For the last year or so, I have been reading The Wall Street Journal as a kind of daily discipline. I don't much care about the details of "high finance," or about who is who at the CEO level of America's corporate leadership, and I almost never agree with The Journal's take on politics, society, the economy, or the environment. I am, in other words, purposefully exposing myself to a point of view with which I almost always disagree, and am doing so as a way to make sure I don't become intellectually insulated. Just like jumping into a cold lake in the winter time; it's supposed to be good for me!

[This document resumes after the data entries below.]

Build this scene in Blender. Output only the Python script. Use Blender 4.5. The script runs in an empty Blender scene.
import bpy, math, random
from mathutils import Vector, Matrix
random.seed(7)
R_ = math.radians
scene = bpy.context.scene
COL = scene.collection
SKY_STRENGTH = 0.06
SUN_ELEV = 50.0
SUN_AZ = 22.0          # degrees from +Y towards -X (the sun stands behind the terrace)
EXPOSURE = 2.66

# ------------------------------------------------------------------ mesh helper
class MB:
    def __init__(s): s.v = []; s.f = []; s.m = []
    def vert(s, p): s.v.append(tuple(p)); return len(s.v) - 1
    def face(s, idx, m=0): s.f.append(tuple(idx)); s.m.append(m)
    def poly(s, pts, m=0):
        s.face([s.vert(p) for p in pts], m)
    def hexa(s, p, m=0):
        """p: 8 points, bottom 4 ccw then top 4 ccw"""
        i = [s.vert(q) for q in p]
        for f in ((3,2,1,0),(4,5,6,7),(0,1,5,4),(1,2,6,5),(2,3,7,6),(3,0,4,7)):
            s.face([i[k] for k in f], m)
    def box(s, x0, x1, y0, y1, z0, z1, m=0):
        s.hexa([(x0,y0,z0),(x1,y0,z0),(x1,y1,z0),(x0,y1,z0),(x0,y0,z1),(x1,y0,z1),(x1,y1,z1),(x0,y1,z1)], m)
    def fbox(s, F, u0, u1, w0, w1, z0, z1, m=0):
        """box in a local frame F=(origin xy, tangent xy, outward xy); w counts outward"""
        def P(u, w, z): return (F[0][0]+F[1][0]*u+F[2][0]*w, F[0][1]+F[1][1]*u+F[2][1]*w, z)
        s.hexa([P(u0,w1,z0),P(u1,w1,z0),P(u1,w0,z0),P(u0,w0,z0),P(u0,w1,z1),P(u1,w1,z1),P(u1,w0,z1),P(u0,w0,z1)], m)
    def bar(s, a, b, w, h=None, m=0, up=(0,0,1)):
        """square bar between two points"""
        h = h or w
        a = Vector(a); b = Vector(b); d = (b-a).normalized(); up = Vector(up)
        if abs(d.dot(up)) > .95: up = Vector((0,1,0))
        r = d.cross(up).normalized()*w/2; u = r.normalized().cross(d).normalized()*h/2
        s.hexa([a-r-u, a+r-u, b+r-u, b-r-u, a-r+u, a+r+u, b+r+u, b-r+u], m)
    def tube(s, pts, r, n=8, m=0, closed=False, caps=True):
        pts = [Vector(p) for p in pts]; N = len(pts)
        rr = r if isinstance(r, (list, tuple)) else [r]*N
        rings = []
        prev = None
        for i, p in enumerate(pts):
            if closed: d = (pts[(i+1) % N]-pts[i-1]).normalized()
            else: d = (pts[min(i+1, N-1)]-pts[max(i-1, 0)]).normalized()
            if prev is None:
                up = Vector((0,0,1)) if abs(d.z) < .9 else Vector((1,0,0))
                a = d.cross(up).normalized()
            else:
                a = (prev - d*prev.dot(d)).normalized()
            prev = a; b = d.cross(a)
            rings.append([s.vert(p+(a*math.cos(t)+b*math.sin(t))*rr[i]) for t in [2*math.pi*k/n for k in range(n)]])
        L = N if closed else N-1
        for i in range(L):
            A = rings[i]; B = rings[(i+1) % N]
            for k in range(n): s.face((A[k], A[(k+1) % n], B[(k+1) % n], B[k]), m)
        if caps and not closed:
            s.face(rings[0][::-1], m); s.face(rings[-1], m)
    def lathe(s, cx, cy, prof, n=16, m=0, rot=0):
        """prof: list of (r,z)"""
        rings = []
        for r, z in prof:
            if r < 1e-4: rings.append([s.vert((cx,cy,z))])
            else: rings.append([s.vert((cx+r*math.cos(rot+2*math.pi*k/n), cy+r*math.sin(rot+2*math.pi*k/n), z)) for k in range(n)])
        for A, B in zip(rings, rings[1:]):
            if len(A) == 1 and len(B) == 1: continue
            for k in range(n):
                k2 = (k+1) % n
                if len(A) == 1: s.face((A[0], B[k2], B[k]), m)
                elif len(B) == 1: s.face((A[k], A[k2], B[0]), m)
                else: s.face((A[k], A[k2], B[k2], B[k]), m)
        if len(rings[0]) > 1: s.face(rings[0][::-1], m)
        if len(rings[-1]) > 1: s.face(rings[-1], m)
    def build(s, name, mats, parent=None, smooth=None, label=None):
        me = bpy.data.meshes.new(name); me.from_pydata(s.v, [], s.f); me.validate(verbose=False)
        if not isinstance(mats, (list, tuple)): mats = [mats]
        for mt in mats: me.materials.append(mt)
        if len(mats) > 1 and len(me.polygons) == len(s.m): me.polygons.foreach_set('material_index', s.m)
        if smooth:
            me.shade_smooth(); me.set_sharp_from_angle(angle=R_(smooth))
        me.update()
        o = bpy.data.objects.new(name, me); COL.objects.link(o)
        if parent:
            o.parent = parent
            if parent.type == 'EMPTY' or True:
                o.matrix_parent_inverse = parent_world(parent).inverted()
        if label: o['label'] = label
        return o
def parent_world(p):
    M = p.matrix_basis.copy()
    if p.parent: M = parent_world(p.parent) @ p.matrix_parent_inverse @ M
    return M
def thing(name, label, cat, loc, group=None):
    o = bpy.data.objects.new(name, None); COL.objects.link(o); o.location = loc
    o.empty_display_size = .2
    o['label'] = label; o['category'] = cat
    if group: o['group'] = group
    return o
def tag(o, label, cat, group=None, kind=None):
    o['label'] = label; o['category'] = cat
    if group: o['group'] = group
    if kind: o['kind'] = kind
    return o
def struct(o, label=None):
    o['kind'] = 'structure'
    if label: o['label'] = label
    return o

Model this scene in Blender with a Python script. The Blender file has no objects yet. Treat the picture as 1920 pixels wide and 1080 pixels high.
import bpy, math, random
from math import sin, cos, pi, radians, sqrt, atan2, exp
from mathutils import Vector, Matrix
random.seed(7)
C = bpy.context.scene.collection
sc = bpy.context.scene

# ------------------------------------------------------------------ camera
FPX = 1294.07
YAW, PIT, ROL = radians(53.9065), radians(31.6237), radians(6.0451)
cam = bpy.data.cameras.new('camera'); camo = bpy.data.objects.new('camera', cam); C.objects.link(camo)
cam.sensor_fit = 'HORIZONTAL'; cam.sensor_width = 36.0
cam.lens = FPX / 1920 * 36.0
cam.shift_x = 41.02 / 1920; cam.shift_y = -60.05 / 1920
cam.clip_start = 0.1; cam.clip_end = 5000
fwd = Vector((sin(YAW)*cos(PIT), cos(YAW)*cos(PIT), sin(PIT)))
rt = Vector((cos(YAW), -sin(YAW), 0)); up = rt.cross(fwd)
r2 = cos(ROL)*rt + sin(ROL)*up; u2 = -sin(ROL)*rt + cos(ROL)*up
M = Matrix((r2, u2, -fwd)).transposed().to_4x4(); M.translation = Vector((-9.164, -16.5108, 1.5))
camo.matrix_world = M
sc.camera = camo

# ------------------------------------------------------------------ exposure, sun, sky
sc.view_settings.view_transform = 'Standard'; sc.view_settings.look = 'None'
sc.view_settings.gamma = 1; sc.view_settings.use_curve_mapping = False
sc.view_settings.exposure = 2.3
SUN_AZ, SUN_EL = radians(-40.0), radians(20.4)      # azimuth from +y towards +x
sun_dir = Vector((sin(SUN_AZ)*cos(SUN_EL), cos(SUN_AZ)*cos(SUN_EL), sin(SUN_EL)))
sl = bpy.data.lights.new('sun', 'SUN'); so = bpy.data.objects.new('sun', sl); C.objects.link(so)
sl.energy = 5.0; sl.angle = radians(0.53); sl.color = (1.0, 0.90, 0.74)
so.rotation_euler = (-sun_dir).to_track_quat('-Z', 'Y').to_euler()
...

The Journal's editorial on September 19th, titled "Mr. Bernanke Blinks," illustrates something I have noticed in The Journal (and among the "punditry" in general). The conduct of public officials is more and more being judged not by the actual impact of that conduct in the real world, but as against what the "pundits" have expected or said. In The Journal, this particularly happens when the paper comments (almost always unfavorably) on President Obama. This time around the comment was about a decision made by the Federal Reserve Board to continue a bond-buying program that has been associated with an "easy money" bias. Previously, the Chairman (Mr. Bernanke) had indicated that the Federal Reserve might start to "taper down" its easy money policy. The decision of the Federal Reserve Board on September 18th was to the contrary. The Federal Reserve decided not to do that (at least not right at this moment).
According to The Journal, Mr. Bernanke "blinked." Do you remember the President's decision not to pursue an individually-authorized military attack on Syria, despite his earlier "red line" comment? He, too, "blinked," because he didn't do what an earlier comment suggested that he would do, and the pundits excoriated him for that.
This is the phenomenon that struck me when I read The Journal's editorial about Mr. Bernanke. There seems to be a growing tendency to castigate or criticize a public official (our President, especially) when he or she doesn't do what the pundits and policy writers have predicted, or thought that he or she would do (sometimes based on statements made by the public official). In other words, rather than looking to see whether or not what actually happens might be good or bad, the good or bad judgment is based on whether or not the public official adhered to the opinions and expectations of the pundits.
This way of evaluating real conduct in the real world indicates a fundamental detachment from reality. What a public official "said" might or should happen is the test against which actual actions are measured. That is kind of going about it backwards.
A "realistic" approach to making judgments about the actions of public officials would be to measure actual conduct against the actual impacts of that conduct. Judged by that standard, of course, President Obama's "weakness" in not actually launching a military strike against Syria is leading to what may well be a very significant diplomatic victory.
And as for the reaction of the financial world to Mr. Bernanke's "blink." Well, the stock market went up! Maybe that was the right decision, after all.